= Written problem =
Copy exactly the lines of the material below that run from the one containing "Reconstruct this image" through the one containing "add_child(we)". Copy no other lines.

[start of Recorded data]

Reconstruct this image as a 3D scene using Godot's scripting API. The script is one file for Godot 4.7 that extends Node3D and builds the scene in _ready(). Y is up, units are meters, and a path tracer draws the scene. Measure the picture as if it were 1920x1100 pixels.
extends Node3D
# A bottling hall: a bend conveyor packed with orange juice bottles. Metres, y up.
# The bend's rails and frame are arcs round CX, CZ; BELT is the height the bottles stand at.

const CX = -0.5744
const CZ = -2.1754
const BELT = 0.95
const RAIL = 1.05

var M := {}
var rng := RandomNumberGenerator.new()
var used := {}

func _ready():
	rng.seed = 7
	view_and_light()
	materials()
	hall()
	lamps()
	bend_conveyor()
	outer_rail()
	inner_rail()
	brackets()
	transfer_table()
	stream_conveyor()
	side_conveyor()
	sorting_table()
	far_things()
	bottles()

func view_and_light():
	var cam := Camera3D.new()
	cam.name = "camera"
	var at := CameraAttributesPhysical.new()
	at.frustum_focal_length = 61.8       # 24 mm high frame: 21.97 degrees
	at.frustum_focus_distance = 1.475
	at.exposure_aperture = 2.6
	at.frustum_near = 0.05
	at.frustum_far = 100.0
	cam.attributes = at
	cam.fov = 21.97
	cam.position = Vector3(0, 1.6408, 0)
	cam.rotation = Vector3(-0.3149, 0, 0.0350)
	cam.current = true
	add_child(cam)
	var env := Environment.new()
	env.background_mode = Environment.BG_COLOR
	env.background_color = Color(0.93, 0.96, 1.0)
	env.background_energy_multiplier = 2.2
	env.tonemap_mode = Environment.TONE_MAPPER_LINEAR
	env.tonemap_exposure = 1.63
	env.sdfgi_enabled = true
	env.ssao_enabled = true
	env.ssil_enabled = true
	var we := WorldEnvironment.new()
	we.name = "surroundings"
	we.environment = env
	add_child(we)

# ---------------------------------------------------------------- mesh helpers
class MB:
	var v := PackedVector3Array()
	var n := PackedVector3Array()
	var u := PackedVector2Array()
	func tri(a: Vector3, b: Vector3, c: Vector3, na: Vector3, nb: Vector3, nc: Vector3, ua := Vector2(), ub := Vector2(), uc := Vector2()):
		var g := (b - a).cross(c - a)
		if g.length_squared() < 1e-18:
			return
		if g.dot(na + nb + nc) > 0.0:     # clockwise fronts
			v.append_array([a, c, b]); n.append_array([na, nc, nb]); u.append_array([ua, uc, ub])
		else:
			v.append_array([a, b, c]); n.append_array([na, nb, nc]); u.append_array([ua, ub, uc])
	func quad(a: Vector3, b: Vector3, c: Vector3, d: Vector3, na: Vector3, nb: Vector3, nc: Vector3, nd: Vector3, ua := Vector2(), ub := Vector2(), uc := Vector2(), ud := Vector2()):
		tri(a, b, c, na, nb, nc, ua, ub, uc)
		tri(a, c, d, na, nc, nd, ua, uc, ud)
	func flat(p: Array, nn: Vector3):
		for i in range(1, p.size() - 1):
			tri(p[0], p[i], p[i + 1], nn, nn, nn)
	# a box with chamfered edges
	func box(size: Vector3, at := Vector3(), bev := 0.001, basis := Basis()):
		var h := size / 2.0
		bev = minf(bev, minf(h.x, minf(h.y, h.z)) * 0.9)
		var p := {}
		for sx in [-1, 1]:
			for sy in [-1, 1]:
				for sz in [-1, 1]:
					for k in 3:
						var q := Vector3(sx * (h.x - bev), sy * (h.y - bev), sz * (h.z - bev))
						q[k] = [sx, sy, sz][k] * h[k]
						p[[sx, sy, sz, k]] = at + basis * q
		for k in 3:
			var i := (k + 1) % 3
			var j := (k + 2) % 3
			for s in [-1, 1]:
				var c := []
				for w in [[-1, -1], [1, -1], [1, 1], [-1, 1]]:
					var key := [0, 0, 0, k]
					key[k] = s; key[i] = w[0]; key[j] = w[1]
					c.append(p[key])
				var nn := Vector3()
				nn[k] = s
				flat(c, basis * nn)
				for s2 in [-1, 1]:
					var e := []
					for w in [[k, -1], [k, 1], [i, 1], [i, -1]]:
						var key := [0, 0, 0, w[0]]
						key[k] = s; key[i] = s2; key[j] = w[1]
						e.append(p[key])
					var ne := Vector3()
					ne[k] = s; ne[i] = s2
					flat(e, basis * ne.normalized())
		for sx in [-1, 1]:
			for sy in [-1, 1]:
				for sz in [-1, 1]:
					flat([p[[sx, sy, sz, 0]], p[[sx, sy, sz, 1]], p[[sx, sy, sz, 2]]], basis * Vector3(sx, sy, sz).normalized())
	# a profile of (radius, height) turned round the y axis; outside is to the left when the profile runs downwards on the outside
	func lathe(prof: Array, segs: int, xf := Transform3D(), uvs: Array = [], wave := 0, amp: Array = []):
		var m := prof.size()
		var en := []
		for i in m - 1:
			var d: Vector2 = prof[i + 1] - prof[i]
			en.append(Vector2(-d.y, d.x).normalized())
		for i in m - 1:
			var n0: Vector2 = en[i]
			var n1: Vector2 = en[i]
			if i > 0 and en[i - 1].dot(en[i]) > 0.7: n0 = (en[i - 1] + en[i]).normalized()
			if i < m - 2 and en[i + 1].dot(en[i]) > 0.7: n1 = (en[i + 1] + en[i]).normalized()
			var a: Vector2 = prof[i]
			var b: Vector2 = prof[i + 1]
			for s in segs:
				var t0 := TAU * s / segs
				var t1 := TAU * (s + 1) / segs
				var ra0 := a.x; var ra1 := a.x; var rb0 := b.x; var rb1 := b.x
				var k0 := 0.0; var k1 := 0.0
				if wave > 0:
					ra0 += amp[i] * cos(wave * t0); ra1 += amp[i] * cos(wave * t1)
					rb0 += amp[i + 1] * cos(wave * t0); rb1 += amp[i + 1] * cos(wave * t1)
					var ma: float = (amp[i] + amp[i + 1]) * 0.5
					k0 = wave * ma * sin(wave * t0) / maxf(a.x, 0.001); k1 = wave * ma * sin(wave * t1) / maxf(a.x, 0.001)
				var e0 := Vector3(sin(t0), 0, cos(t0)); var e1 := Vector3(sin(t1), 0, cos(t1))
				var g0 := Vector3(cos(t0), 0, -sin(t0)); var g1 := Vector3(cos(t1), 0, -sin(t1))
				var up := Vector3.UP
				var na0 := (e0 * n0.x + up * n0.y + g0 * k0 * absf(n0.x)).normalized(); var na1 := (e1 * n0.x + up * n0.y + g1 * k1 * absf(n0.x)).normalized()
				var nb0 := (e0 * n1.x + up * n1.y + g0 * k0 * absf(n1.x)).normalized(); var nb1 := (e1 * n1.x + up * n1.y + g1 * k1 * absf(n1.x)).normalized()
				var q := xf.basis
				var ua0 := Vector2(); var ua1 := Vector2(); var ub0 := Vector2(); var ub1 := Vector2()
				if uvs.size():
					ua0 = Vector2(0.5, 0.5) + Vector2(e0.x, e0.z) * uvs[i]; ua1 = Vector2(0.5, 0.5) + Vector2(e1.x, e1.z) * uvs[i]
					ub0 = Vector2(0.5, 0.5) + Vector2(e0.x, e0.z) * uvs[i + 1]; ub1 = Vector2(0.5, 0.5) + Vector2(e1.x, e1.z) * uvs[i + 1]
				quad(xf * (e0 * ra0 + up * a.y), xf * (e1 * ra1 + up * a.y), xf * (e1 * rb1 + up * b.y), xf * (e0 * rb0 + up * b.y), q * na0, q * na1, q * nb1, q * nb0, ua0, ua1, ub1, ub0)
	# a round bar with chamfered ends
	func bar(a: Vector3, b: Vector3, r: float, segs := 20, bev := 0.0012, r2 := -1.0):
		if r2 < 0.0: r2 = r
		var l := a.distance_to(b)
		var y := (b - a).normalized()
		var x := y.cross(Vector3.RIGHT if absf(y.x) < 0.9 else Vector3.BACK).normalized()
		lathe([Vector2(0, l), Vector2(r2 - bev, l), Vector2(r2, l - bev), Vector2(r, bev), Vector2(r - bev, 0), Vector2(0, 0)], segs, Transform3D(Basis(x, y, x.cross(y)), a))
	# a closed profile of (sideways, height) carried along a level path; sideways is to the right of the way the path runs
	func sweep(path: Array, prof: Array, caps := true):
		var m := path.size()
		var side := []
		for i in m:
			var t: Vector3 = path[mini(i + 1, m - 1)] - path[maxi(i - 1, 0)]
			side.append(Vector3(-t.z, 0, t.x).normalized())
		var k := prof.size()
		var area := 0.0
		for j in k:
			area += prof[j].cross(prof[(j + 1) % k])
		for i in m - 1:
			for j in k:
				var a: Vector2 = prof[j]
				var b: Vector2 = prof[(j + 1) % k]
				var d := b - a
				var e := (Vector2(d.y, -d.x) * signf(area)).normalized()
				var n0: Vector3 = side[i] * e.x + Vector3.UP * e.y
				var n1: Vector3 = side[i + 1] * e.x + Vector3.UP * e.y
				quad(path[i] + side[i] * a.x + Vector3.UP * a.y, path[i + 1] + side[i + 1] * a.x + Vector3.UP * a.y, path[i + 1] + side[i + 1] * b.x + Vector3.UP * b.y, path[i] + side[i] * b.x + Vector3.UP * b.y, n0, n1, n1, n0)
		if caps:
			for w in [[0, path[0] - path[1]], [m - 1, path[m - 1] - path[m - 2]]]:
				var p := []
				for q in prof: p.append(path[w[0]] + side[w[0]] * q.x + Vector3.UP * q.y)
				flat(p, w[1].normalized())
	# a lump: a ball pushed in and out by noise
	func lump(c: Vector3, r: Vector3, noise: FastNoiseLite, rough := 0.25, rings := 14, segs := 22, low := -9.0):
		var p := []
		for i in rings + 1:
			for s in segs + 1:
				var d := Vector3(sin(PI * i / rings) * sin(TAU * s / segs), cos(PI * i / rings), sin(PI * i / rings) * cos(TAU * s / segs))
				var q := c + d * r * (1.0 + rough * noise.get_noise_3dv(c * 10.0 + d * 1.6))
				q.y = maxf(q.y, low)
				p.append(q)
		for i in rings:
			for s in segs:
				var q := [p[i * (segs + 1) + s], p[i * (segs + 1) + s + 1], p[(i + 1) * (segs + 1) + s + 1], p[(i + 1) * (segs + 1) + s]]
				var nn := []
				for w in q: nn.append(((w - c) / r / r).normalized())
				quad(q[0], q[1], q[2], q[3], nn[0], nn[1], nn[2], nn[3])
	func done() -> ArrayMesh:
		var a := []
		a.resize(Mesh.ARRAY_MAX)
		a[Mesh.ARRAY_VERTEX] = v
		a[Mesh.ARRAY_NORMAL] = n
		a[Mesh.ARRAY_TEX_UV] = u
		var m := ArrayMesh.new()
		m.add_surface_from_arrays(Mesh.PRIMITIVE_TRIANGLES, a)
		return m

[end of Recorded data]
[start of Recorded data]

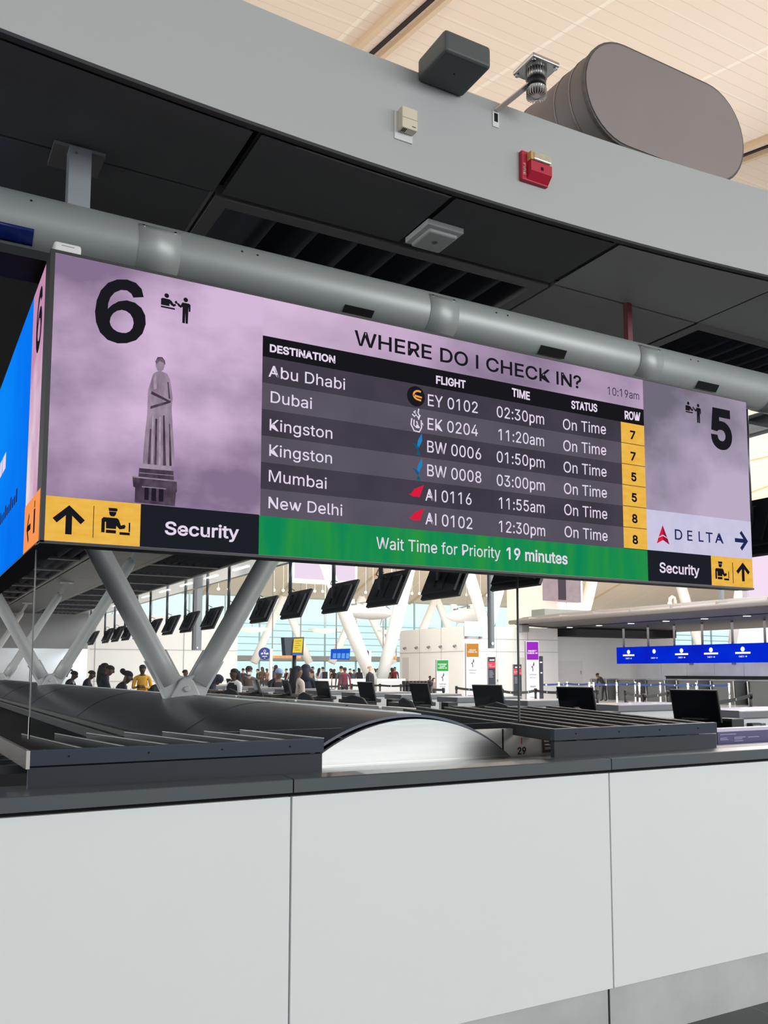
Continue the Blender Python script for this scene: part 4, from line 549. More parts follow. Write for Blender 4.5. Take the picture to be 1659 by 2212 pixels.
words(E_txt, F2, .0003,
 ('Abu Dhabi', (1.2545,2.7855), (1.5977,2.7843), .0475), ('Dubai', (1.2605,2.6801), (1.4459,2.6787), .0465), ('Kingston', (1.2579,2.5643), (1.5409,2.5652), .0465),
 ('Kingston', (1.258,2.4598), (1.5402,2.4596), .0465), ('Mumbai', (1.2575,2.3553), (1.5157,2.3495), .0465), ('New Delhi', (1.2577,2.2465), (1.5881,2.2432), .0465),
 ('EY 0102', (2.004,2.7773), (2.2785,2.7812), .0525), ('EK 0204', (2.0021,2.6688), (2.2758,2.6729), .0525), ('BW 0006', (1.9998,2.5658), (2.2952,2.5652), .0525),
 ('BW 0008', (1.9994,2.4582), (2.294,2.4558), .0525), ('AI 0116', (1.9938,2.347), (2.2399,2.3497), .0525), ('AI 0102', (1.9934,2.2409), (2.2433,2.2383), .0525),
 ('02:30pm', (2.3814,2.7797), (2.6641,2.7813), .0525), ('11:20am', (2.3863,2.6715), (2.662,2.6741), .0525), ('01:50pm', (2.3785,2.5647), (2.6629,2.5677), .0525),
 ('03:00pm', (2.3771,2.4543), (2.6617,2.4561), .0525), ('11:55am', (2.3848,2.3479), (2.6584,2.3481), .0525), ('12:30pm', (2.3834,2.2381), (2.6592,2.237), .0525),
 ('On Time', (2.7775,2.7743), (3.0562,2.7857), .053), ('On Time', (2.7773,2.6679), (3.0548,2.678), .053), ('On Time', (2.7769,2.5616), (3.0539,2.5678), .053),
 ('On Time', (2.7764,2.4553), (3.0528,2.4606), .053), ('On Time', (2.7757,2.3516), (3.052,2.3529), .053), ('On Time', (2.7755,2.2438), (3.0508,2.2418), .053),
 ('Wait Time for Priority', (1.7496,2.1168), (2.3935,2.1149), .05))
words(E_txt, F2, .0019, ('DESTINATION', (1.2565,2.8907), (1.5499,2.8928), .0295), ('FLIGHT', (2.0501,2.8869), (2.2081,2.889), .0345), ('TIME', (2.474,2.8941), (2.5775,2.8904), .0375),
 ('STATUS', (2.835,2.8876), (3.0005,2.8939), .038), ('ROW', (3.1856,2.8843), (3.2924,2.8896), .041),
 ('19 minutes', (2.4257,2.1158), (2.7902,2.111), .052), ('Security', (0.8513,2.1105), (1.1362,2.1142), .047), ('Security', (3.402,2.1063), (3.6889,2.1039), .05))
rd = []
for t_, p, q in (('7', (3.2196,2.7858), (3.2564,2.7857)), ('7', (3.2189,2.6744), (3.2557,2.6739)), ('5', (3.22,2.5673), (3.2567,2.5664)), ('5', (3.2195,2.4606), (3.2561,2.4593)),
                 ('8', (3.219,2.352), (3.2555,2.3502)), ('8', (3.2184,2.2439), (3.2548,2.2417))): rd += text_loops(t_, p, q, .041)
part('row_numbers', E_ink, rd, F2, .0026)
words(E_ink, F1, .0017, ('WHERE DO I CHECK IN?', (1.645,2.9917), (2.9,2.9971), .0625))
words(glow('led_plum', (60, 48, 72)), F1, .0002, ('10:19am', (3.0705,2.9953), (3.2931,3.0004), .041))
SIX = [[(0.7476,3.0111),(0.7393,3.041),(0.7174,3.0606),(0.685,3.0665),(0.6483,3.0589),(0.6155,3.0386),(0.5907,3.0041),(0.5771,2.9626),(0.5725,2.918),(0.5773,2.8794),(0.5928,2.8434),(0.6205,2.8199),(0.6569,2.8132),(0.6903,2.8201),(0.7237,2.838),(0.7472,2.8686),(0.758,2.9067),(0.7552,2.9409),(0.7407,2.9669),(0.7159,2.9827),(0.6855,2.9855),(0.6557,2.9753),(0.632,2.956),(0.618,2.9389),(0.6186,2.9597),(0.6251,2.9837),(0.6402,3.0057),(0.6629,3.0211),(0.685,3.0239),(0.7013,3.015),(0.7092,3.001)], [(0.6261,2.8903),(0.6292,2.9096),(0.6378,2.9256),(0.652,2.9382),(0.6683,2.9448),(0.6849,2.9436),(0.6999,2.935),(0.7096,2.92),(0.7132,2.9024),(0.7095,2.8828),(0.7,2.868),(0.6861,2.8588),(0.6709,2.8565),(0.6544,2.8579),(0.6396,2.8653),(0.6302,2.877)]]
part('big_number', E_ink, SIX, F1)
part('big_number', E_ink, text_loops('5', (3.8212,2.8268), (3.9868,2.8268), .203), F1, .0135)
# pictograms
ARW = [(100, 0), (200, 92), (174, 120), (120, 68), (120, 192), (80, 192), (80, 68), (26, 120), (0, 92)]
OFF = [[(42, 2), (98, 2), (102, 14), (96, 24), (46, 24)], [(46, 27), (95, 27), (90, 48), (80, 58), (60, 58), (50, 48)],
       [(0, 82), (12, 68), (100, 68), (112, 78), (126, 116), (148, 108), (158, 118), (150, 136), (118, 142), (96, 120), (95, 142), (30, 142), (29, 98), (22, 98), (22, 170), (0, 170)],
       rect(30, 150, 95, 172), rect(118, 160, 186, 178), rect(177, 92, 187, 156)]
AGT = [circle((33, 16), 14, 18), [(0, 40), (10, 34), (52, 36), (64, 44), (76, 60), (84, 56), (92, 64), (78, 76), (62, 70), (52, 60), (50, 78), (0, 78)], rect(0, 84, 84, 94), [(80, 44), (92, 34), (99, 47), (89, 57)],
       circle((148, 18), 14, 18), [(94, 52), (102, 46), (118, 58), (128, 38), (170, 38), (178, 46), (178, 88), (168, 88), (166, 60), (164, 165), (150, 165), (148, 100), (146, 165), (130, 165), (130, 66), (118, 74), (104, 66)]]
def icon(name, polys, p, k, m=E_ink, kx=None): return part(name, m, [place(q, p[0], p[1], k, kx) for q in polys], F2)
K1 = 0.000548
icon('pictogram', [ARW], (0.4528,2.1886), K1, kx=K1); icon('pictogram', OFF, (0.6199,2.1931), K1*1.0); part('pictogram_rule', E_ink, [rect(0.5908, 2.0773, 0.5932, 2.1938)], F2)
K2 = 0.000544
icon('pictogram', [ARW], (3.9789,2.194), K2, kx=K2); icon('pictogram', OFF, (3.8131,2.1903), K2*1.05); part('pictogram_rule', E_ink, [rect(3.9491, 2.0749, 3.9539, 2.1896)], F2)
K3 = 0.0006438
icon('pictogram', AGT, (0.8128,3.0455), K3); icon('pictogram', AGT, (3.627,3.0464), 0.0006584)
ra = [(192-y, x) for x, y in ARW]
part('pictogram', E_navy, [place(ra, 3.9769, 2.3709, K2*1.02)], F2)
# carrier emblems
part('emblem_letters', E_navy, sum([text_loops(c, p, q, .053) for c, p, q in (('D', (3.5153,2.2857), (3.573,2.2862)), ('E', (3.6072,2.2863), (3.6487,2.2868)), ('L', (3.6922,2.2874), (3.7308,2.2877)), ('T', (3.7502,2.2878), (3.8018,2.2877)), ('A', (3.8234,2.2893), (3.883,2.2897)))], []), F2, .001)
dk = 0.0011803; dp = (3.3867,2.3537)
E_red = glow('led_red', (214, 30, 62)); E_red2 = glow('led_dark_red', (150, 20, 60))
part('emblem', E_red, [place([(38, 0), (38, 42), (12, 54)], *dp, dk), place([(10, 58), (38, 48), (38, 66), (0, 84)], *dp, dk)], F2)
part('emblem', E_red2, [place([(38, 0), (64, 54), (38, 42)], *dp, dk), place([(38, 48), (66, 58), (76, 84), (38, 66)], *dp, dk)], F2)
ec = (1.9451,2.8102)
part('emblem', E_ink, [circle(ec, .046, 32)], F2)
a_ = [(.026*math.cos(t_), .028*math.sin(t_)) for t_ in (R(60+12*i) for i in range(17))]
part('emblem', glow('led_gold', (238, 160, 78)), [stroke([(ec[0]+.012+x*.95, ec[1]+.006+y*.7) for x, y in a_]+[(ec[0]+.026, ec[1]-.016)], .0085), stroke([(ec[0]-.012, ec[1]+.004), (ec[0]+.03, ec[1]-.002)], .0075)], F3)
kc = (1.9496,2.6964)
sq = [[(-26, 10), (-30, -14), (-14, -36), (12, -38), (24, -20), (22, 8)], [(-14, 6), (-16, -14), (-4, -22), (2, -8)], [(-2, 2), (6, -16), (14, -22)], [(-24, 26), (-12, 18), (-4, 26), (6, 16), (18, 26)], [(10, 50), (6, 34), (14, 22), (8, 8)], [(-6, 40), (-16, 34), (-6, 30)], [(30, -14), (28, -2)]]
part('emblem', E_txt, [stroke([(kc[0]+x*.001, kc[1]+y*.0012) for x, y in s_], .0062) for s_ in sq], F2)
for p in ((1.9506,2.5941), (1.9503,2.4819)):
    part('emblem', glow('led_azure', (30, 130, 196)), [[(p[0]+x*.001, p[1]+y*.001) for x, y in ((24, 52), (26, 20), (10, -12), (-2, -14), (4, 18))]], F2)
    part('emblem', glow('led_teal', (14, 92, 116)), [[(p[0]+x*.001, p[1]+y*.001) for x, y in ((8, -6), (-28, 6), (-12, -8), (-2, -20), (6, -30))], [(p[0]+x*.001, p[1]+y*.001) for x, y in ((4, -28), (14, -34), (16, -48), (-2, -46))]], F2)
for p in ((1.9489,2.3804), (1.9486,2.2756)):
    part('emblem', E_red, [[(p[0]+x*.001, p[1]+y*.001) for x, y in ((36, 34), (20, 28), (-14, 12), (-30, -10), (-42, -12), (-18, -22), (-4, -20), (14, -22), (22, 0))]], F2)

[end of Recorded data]

= Solution below =
Reconstruct this image as a 3D scene using Godot's scripting API. The script is one file for Godot 4.7 that extends Node3D and builds the scene in _ready(). Y is up, units are meters, and a path tracer draws the scene. Measure the picture as if it were 1920x1100 pixels.
extends Node3D
# A bottling hall: a bend conveyor packed with orange juice bottles. Metres, y up.
# The bend's rails and frame are arcs round CX, CZ; BELT is the height the bottles stand at.

const CX = -0.5744
const CZ = -2.1754
const BELT = 0.95
const RAIL = 1.05

var M := {}
var rng := RandomNumberGenerator.new()
var used := {}

func _ready():
	rng.seed = 7
	view_and_light()
	materials()
	hall()
	lamps()
	bend_conveyor()
	outer_rail()
	inner_rail()
	brackets()
	transfer_table()
	stream_conveyor()
	side_conveyor()
	sorting_table()
	far_things()
	bottles()

func view_and_light():
	var cam := Camera3D.new()
	cam.name = "camera"
	var at := CameraAttributesPhysical.new()
	at.frustum_focal_length = 61.8       # 24 mm high frame: 21.97 degrees
	at.frustum_focus_distance = 1.475
	at.exposure_aperture = 2.6
	at.frustum_near = 0.05
	at.frustum_far = 100.0
	cam.attributes = at
	cam.fov = 21.97
	cam.position = Vector3(0, 1.6408, 0)
	cam.rotation = Vector3(-0.3149, 0, 0.0350)
	cam.current = true
	add_child(cam)
	var env := Environment.new()
	env.background_mode = Environment.BG_COLOR
	env.background_color = Color(0.93, 0.96, 1.0)
	env.background_energy_multiplier = 2.2
	env.tonemap_mode = Environment.TONE_MAPPER_LINEAR
	env.tonemap_exposure = 1.63
	env.sdfgi_enabled = true
	env.ssao_enabled = true
	env.ssil_enabled = true
	var we := WorldEnvironment.new()
	we.name = "surroundings"
	we.environment = env
	add_child(we)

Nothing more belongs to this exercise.